Wenige Jahrzehnte später sollte sich allerdings zeigen, dass der Bereich rund um den Bleicheplatz und die heutige Forellenbrücke den Wassermassen bei Extremschmelzen besonders schutzlos ausgeliefert war. „Oft türmte sich das Eis am Bleicheplatz auf, und das Wasser floss dann seitlich links an diesem Hindernis vorbei“, beschreibt Gerda Todte ein Muster, das nachher noch einige Male beobachtet wurde, jedoch für den 14. Dezember 1774 erstmals dokumentiert ist.
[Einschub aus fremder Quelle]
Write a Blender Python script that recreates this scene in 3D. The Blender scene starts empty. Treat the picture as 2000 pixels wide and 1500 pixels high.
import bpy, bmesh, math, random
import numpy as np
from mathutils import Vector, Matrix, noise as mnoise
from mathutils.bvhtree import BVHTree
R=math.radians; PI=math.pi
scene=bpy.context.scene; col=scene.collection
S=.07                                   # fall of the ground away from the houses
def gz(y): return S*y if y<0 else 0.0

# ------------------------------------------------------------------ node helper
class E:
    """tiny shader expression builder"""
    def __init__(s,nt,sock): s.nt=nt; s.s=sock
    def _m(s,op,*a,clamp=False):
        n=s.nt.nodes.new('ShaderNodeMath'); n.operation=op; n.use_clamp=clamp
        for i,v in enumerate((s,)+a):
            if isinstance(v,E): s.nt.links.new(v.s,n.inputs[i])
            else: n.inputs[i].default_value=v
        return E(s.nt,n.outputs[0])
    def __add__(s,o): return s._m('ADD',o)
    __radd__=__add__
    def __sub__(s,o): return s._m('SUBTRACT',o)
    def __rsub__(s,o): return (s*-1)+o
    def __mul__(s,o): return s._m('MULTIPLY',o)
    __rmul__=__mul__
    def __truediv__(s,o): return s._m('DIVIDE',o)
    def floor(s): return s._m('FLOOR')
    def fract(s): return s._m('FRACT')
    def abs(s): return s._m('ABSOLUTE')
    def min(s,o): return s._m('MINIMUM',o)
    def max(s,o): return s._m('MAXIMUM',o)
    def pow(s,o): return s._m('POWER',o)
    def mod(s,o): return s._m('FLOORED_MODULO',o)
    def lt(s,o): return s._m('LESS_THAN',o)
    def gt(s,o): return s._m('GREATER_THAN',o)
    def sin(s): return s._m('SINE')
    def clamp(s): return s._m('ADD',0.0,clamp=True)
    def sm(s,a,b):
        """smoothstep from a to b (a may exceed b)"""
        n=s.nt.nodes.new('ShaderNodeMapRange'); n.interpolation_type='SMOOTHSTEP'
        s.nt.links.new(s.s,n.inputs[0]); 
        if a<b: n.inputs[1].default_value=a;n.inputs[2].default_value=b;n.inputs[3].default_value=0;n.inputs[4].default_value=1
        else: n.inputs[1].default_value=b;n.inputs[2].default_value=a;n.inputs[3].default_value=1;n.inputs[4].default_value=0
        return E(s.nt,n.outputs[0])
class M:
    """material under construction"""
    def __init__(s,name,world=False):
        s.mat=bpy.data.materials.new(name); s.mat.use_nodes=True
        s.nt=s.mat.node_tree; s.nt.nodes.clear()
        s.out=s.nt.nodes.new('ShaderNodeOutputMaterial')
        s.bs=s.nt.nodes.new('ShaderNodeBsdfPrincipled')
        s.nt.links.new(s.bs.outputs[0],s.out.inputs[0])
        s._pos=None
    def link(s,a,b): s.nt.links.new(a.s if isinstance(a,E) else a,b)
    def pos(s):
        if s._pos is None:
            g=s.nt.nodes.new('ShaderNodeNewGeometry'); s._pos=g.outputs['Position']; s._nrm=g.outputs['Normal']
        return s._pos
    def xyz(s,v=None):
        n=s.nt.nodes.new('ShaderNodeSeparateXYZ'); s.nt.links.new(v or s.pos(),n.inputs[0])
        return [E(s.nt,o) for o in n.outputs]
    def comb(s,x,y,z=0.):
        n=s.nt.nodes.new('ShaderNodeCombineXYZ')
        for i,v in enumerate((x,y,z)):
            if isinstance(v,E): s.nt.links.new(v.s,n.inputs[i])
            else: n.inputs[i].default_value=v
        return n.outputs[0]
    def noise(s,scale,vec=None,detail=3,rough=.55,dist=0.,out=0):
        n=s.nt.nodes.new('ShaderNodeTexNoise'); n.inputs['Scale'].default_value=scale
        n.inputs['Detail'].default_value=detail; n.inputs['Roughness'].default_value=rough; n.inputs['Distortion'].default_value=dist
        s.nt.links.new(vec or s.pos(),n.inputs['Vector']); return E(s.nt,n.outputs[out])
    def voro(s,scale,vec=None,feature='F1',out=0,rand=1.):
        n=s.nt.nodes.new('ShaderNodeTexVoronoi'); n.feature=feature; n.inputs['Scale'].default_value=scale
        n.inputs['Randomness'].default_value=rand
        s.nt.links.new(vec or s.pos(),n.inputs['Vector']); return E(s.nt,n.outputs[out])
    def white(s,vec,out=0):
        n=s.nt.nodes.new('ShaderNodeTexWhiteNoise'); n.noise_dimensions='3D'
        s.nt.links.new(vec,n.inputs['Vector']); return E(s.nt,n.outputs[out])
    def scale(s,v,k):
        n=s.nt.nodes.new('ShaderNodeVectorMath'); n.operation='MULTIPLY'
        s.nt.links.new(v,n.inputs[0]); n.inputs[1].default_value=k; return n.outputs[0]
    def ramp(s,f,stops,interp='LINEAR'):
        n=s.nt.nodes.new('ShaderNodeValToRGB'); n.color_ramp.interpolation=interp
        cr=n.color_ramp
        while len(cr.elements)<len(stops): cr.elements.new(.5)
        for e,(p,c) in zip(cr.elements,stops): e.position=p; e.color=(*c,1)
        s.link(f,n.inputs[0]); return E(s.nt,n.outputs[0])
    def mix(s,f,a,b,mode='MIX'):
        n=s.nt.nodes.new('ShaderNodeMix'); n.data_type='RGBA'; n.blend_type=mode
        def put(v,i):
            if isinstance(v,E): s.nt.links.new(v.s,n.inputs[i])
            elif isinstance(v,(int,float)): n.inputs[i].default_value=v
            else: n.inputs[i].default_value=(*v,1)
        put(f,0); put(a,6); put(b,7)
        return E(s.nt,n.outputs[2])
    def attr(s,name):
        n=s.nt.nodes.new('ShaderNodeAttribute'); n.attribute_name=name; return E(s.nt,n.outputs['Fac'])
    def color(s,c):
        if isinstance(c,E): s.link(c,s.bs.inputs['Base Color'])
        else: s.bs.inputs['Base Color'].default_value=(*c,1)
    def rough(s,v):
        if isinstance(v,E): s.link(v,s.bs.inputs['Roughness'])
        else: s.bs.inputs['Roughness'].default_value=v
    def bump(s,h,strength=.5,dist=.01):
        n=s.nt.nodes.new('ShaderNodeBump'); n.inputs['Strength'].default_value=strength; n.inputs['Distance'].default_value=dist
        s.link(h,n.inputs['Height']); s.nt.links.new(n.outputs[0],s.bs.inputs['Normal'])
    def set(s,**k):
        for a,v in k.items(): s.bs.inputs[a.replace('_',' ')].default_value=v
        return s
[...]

„Oft türmte sich das Eis am Bleicheplatz auf, und das Wasser floss dann seitlich links an diesem Hindernis vorbei.“
Gerda Todte, Rentnerin und Kirchenarchiv-Kennerin
„So ist gedachten Tages Nachmittages nach 12 Uhr die Eyßfahrt aus dem Gebürge in schneller Furie angekommen“, schreibt Pfarrer Brandt in seiner Chronik, „und hat die gantze Bude, welche noch völlig mit Eyß so zu sagen zugestopfet war, mit Gewalt aufgerißen.“
Vor den Niedermühlen an der heutigen Forellenbrücke sei das Eis jedoch zu hart gewesen, habe nicht nachgegeben, und die Fluten suchten sich ihren Weg durch den „Buscheschen Garthen“ und das „Hartwigsche adlige Guthe“ - heute ist das das Gelände des Landesinstituts für Lehrerfort- und -weiterbildung. Häuser und Gärten bleiben verwüstet zurück, doch Menschenleben fordert dieses Hochwasser nicht.
Wie sehr das Wasser einst das Leben der Menschen an seinen Ufern bestimmte, zeigt auch eine kuriose Anekdote aus dem Jahr 1803: Damals, legt Todte dar, sei an Heiligabend eine Frau auf der Hütte durch einen Fall von einer Treppe verunglückt. Weil sich der Kirchhof von Thale aber auf der anderen Seite der Bode befand, die zu dieser Zeit Eisgang führte und kurz zuvor die dortige Brücke weggerissen hatte, wurde die Verstorbene am 27. Dezember in Neinstedt beerdigt, das zwar weiter weg, aber am selben Ufer des reißenden Stroms lag und für die Hüttenarbeiter erreichbar war.
Warmer Regen bringt Schnee zum Schmelzen - die Katastrophe nimmt ihren Lauf
Die letzte Hochwasserkatastrophe, von der die Dokumente in Gerda Todtes Sammlungen zeugen, ist in einem Auszug aus dem katholischen Kirchenarchiv geschildert. Wiederum suchte sie Thale im Dezember heim, diesmal am 30. des Jahres 1925.
„Ein plötzlicher Temperatursturz verbunden mit warmem Regen ließ in kurzer Zeit den nach Weihnachten im Harz gefallenen Schnee schmelzen“, berichtet der Zeitzeuge und Pfarrer Joseph Rhode, der wie zuvor Brandt von einem Hochwasser schreibt, „wie seit Menschengedenken hier nicht gewesen“.
Weggerissene Ufermauern, ausgespülte Grundstücke - für den Wiederaufbau mussten die Thalenser nach dem Jahreswechsel 10.936 Mark hinblättern, was angesichts des damaligen Lohn- und Kostenniveaus eine riesige Summe war.